## Data extract
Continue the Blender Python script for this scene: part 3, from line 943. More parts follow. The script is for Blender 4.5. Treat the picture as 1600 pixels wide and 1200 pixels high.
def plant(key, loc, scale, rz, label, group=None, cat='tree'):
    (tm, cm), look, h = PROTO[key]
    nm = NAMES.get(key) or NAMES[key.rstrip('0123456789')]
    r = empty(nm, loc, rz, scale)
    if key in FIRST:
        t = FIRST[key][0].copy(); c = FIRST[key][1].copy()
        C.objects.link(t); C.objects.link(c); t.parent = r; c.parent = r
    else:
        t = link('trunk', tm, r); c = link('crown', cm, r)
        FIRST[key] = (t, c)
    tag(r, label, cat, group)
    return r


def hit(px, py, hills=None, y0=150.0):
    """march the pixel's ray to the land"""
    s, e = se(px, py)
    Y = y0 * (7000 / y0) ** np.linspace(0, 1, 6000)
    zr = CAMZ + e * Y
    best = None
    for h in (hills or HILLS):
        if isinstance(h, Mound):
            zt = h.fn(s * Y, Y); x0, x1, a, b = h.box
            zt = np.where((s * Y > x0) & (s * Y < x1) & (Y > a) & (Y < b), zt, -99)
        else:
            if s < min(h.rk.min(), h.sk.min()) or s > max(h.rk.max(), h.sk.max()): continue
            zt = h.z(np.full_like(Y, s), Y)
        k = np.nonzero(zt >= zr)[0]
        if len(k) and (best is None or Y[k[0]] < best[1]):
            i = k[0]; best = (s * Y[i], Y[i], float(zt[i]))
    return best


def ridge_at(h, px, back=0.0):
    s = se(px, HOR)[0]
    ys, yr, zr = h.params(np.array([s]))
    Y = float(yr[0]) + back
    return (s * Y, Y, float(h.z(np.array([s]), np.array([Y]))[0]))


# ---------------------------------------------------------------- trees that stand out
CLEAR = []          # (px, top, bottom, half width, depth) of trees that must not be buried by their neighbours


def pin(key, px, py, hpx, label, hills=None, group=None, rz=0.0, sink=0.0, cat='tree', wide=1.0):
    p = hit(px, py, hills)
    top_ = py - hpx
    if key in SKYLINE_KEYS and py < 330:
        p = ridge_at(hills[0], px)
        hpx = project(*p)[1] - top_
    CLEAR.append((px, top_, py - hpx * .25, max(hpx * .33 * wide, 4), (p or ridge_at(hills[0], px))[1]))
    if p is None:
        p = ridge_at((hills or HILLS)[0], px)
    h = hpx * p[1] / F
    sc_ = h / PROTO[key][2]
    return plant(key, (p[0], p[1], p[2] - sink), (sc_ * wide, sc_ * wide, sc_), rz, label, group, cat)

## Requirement
Print back all the lines verbatim.

## Task response
Continue the Blender Python script for this scene: part 3, from line 943. More parts follow. The script is for Blender 4.5. Treat the picture as 1600 pixels wide and 1200 pixels high.
def plant(key, loc, scale, rz, label, group=None, cat='tree'):
    (tm, cm), look, h = PROTO[key]
    nm = NAMES.get(key) or NAMES[key.rstrip('0123456789')]
    r = empty(nm, loc, rz, scale)
    if key in FIRST:
        t = FIRST[key][0].copy(); c = FIRST[key][1].copy()
        C.objects.link(t); C.objects.link(c); t.parent = r; c.parent = r
    else:
        t = link('trunk', tm, r); c = link('crown', cm, r)
        FIRST[key] = (t, c)
    tag(r, label, cat, group)
    return r


def hit(px, py, hills=None, y0=150.0):
    """march the pixel's ray to the land"""
    s, e = se(px, py)
    Y = y0 * (7000 / y0) ** np.linspace(0, 1, 6000)
    zr = CAMZ + e * Y
    best = None
    for h in (hills or HILLS):
        if isinstance(h, Mound):
            zt = h.fn(s * Y, Y); x0, x1, a, b = h.box
            zt = np.where((s * Y > x0) & (s * Y < x1) & (Y > a) & (Y < b), zt, -99)
        else:
            if s < min(h.rk.min(), h.sk.min()) or s > max(h.rk.max(), h.sk.max()): continue
            zt = h.z(np.full_like(Y, s), Y)
        k = np.nonzero(zt >= zr)[0]
        if len(k) and (best is None or Y[k[0]] < best[1]):
            i = k[0]; best = (s * Y[i], Y[i], float(zt[i]))
    return best


def ridge_at(h, px, back=0.0):
    s = se(px, HOR)[0]
    ys, yr, zr = h.params(np.array([s]))
    Y = float(yr[0]) + back
    return (s * Y, Y, float(h.z(np.array([s]), np.array([Y]))[0]))


# ---------------------------------------------------------------- trees that stand out
CLEAR = []          # (px, top, bottom, half width, depth) of trees that must not be buried by their neighbours


def pin(key, px, py, hpx, label, hills=None, group=None, rz=0.0, sink=0.0, cat='tree', wide=1.0):
    p = hit(px, py, hills)
    top_ = py - hpx
    if key in SKYLINE_KEYS and py < 330:
        p = ridge_at(hills[0], px)
        hpx = project(*p)[1] - top_
    CLEAR.append((px, top_, py - hpx * .25, max(hpx * .33 * wide, 4), (p or ridge_at(hills[0], px))[1]))
    if p is None:
        p = ridge_at((hills or HILLS)[0], px)
    h = hpx * p[1] / F
    sc_ = h / PROTO[key][2]
    return plant(key, (p[0], p[1], p[2] - sink), (sc_ * wide, sc_ * wide, sc_), rz, label, group, cat)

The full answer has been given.